1. A polarized wave interleaver, which inputs an input signal including a signal light of a first wavelength band of a polarized light component in a first orientation and a signal light of a second wavelength band of a polarized light component in a second orientation from an input port and branches the same, which outputs the signal light of said first wavelength band to a first output port, and which outputs the signal light of said second wavelength band to a second output port, comprising:

a first polarized wave separation element which separates each signal light of input signal input to said input port into the respective polarized light components in said first orientation and said second orientation perpendicular to each other, which outputs the polarized light component in said first orientation of each signal light to a first path, and which outputs the polarized light component in said second orientation of each signal light to a second path,

a wavelength filter which inputs each signal light output from said first polarized wave separation element to said first path and said second path, which outputs the signal light of said first wavelength band of each path as the polarized light component at the point of input, which outputs the signal light of said second wavelength band of each path as the polarized light component perpendicular to the polarized light component at the point of input,

a second polarized wave separation element which inputs each signal light output from said wavelength filter to each of said first path and said second path, which separates each signal light of each path into the respective polarized light components in said first orientation and said second orientation, which outputs the signal light of said first wavelength band reached from said first path to said first output port, and which outputs the signal light of said second wavelength band reached from said second path to said second output port, wherein

said wavelength filter includes, in a predetermined direction from said input port side to said first output port and said second output port side in order, a first multi-refraction material, a second multi-refraction material and a third multi-refraction material;

given that the optical thickness along said predetermined direction of said first multi-refraction material is L1, the optical thickness along said predetermined direction of said second multi-refraction material is L2, and the optical thickness along said predetermined direction of said third multi-refraction material is L3, the ratio L1:L2:L3 is 1:2:2;

each orientation of the C axis of said first multi-refraction material, said second multi-refraction material, and said third multi-refraction material be parallel with a predetermined plane perpendicular to said predetermined direction;

the angle formed by the orientation of the C axis of said first multi-refraction material with said first orientation falls within a range of 45°±3°;

the angle formed by the orientation of the C axis of said second multi-refraction material with said first orientation falls within a range of −69.6°±3°; and

the angle formed by the orientation of the C axis of said third multi-refraction material with said first orientation falls within a range of 82.5°±3°.

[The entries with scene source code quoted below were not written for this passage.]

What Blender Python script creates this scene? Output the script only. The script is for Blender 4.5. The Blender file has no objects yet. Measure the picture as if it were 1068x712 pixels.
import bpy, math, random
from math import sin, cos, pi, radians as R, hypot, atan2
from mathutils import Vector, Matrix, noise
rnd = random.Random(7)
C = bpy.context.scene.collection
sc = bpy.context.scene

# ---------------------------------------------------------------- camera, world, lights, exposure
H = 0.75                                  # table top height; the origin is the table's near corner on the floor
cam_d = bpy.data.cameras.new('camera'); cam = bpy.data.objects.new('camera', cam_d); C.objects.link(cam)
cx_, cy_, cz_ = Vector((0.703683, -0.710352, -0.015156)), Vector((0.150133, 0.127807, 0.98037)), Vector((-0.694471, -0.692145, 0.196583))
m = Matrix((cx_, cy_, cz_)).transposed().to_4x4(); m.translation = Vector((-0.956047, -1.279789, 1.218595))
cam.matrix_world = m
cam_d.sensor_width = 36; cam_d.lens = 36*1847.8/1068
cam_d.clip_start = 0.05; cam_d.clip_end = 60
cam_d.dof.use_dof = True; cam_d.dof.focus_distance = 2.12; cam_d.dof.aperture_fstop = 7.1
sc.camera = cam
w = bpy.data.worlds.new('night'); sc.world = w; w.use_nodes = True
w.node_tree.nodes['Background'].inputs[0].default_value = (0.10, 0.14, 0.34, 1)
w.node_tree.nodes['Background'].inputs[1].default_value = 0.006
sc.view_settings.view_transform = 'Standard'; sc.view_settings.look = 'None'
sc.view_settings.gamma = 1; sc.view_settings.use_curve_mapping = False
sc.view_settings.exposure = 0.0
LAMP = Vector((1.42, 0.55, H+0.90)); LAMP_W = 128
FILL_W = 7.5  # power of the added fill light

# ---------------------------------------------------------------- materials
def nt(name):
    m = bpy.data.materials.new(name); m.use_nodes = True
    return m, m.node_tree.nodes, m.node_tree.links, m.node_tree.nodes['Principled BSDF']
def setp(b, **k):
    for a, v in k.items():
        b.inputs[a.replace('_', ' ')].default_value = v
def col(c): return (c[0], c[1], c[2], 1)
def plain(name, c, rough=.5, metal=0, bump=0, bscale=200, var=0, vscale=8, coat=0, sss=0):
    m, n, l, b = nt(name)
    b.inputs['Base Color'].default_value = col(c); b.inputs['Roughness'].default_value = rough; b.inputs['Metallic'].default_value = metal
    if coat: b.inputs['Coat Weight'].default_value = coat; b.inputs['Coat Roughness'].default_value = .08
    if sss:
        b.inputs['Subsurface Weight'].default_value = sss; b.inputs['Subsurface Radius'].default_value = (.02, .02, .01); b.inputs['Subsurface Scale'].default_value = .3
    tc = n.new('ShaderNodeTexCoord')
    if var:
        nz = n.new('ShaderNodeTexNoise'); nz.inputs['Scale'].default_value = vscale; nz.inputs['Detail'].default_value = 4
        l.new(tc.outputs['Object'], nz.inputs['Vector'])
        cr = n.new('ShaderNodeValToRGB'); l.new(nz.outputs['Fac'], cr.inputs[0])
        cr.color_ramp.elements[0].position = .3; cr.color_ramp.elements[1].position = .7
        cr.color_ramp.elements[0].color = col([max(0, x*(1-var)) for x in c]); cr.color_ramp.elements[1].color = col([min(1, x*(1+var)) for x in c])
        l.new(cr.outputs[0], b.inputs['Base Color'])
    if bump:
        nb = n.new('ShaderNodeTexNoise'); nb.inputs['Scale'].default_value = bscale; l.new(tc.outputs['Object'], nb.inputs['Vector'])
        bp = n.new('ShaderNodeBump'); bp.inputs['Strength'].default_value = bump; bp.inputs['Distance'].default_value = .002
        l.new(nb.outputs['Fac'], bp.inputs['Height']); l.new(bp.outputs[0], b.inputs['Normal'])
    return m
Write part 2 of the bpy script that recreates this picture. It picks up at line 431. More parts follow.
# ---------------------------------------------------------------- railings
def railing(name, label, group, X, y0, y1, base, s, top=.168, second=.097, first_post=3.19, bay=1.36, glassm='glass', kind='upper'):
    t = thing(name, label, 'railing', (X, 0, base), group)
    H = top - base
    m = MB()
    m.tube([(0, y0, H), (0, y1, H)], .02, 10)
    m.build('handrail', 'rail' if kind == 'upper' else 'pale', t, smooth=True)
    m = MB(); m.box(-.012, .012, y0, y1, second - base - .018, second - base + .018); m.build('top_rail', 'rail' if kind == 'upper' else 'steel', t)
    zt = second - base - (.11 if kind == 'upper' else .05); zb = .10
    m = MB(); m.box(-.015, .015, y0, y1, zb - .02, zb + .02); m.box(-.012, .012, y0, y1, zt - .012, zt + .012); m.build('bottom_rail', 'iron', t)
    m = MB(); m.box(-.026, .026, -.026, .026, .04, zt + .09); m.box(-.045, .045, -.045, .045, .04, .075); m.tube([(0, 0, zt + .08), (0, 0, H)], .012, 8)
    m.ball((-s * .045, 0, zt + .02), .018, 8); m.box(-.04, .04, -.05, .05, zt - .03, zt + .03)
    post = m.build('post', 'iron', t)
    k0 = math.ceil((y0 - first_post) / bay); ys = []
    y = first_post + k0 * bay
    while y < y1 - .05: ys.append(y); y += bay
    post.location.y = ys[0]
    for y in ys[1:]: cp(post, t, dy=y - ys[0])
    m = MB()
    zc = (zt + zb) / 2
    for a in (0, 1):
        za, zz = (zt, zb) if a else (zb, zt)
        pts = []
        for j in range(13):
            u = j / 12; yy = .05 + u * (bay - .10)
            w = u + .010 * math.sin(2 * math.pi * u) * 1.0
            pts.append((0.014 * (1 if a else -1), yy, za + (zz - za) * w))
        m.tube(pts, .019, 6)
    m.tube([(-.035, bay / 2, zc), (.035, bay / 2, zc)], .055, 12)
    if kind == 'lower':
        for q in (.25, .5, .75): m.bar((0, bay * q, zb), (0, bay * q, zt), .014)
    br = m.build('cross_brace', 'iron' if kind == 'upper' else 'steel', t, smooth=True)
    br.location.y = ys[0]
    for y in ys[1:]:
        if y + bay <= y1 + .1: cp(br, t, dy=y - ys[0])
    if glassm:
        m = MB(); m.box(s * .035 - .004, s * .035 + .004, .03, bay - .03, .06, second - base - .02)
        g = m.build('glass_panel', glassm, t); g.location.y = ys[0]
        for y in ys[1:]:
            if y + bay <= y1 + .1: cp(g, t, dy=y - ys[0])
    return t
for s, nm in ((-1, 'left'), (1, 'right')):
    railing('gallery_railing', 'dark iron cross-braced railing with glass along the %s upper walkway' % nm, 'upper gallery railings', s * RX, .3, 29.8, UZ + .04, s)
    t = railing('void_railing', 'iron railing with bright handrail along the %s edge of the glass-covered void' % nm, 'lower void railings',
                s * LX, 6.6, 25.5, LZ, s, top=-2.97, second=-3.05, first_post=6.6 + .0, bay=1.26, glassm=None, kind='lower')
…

2. An optical communication system, which multiplexes signal light of a first wavelength band of a polarized light component in a first orientation and signal light of a second wavelength band of a polarized light component in a second orientation and transmits the same, including a polarized wave interleaver set forth in claim 1, wherein the signal light of multi-wavelength is multiplexed or branched by the polarized wave interleaver.